## Source material

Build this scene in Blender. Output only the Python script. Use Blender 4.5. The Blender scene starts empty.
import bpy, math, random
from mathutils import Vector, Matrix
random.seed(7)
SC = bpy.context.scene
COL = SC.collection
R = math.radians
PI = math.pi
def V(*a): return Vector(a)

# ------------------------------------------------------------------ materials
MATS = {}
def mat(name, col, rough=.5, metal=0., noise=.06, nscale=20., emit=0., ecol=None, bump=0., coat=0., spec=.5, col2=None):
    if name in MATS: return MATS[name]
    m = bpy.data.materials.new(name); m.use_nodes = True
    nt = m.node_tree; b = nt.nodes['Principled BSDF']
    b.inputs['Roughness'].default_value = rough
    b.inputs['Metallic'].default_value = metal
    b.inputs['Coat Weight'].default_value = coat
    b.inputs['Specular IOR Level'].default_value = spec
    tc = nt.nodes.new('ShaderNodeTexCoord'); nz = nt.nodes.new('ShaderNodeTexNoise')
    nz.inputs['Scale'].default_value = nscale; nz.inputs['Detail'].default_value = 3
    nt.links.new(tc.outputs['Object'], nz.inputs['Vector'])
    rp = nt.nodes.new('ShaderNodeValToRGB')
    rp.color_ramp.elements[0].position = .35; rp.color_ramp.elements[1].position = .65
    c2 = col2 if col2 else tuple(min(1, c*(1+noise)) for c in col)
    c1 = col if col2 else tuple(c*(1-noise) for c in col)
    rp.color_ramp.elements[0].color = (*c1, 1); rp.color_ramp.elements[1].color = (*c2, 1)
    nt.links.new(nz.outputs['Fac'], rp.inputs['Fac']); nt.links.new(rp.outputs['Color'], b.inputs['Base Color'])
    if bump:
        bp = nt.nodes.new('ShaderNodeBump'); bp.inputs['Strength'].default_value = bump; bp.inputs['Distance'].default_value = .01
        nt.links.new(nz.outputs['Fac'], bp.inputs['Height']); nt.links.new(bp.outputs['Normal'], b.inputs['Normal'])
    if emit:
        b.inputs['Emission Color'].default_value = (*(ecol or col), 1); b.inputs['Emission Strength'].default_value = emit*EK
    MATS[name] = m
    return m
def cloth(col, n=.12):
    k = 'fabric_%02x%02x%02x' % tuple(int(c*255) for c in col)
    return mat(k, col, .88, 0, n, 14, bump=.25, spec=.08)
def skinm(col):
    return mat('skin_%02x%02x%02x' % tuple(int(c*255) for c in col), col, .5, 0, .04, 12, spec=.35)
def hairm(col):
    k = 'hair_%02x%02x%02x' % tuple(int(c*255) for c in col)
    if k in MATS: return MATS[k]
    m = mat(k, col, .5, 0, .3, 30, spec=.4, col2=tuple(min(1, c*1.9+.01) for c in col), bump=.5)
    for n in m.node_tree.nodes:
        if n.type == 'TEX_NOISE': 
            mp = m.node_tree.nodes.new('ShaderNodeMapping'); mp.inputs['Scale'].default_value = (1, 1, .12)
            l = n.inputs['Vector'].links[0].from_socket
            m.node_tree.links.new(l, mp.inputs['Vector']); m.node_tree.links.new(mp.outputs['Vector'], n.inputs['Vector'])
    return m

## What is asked
Retype the whole listing, matching it exactly.

## The output
Build this scene in Blender. Output only the Python script. Use Blender 4.5. The Blender scene starts empty.
import bpy, math, random
from mathutils import Vector, Matrix
random.seed(7)
SC = bpy.context.scene
COL = SC.collection
R = math.radians
PI = math.pi
def V(*a): return Vector(a)

# ------------------------------------------------------------------ materials
MATS = {}
def mat(name, col, rough=.5, metal=0., noise=.06, nscale=20., emit=0., ecol=None, bump=0., coat=0., spec=.5, col2=None):
    if name in MATS: return MATS[name]
    m = bpy.data.materials.new(name); m.use_nodes = True
    nt = m.node_tree; b = nt.nodes['Principled BSDF']
    b.inputs['Roughness'].default_value = rough
    b.inputs['Metallic'].default_value = metal
    b.inputs['Coat Weight'].default_value = coat
    b.inputs['Specular IOR Level'].default_value = spec
    tc = nt.nodes.new('ShaderNodeTexCoord'); nz = nt.nodes.new('ShaderNodeTexNoise')
    nz.inputs['Scale'].default_value = nscale; nz.inputs['Detail'].default_value = 3
    nt.links.new(tc.outputs['Object'], nz.inputs['Vector'])
    rp = nt.nodes.new('ShaderNodeValToRGB')
    rp.color_ramp.elements[0].position = .35; rp.color_ramp.elements[1].position = .65
    c2 = col2 if col2 else tuple(min(1, c*(1+noise)) for c in col)
    c1 = col if col2 else tuple(c*(1-noise) for c in col)
    rp.color_ramp.elements[0].color = (*c1, 1); rp.color_ramp.elements[1].color = (*c2, 1)
    nt.links.new(nz.outputs['Fac'], rp.inputs['Fac']); nt.links.new(rp.outputs['Color'], b.inputs['Base Color'])
    if bump:
        bp = nt.nodes.new('ShaderNodeBump'); bp.inputs['Strength'].default_value = bump; bp.inputs['Distance'].default_value = .01
        nt.links.new(nz.outputs['Fac'], bp.inputs['Height']); nt.links.new(bp.outputs['Normal'], b.inputs['Normal'])
    if emit:
        b.inputs['Emission Color'].default_value = (*(ecol or col), 1); b.inputs['Emission Strength'].default_value = emit*EK
    MATS[name] = m
    return m
def cloth(col, n=.12):
    k = 'fabric_%02x%02x%02x' % tuple(int(c*255) for c in col)
    return mat(k, col, .88, 0, n, 14, bump=.25, spec=.08)
def skinm(col):
    return mat('skin_%02x%02x%02x' % tuple(int(c*255) for c in col), col, .5, 0, .04, 12, spec=.35)
def hairm(col):
    k = 'hair_%02x%02x%02x' % tuple(int(c*255) for c in col)
    if k in MATS: return MATS[k]
    m = mat(k, col, .5, 0, .3, 30, spec=.4, col2=tuple(min(1, c*1.9+.01) for c in col), bump=.5)
    for n in m.node_tree.nodes:
        if n.type == 'TEX_NOISE': 
            mp = m.node_tree.nodes.new('ShaderNodeMapping'); mp.inputs['Scale'].default_value = (1, 1, .12)
            l = n.inputs['Vector'].links[0].from_socket
            m.node_tree.links.new(l, mp.inputs['Vector']); m.node_tree.links.new(mp.outputs['Vector'], n.inputs['Vector'])
    return m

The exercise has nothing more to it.